I've not been in Building Control for that long, but from my time, there has never been a proscription against external SVPs (in low rise housing anyway). The use of AAVs has only gained acceptance as far as the guidance is concerned in the last 10-15 years.

Reply to
Hugo Nebula

It's a bungalow.

Oh, you want more? OK. It's possible to connect a ground floor WC into a vented drain without its own vent stack, provided that the unvented branch is less than 6m long.

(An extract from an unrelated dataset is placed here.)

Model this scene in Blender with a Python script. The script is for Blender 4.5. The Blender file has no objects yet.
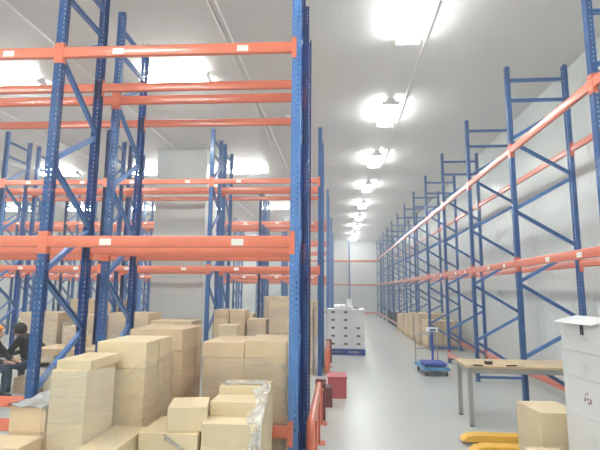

I suspect that the drain itself may be vented at its head, although this is more a Victorian/Edwardian kind of thing. If you live in a more rural area, older ways of building hung on longer into the twentieth century. These can be seen as cast iron columns on the sides of the end of a terrace, but sometimes as a small slightly oblong protrubrence close to a manhole.

Reply to
Hugo Nebula

Thanks for giving me more. I'll take a look at a few manholes when I go out.

Reply to
Mr Pounder

It's actually to let air into sewer run to prevent partial vacuum when someone drain run flushes toilet. Most house now have a vent that vents through a tile in the roof ... for one of the sewer points .. and the others via an AAV.

Reply to
Rick Hughes

Nothing worse then getting sucked down a toilet.

Reply to
Gefreiter Krueger

IME, that's usually a vent into a chamber with an intercepter trap, since it can't vent through the trap (or at least couldn't when originally built - usually the rodding cap has been removed by now, to act as an overflow bypass for a blocked trap).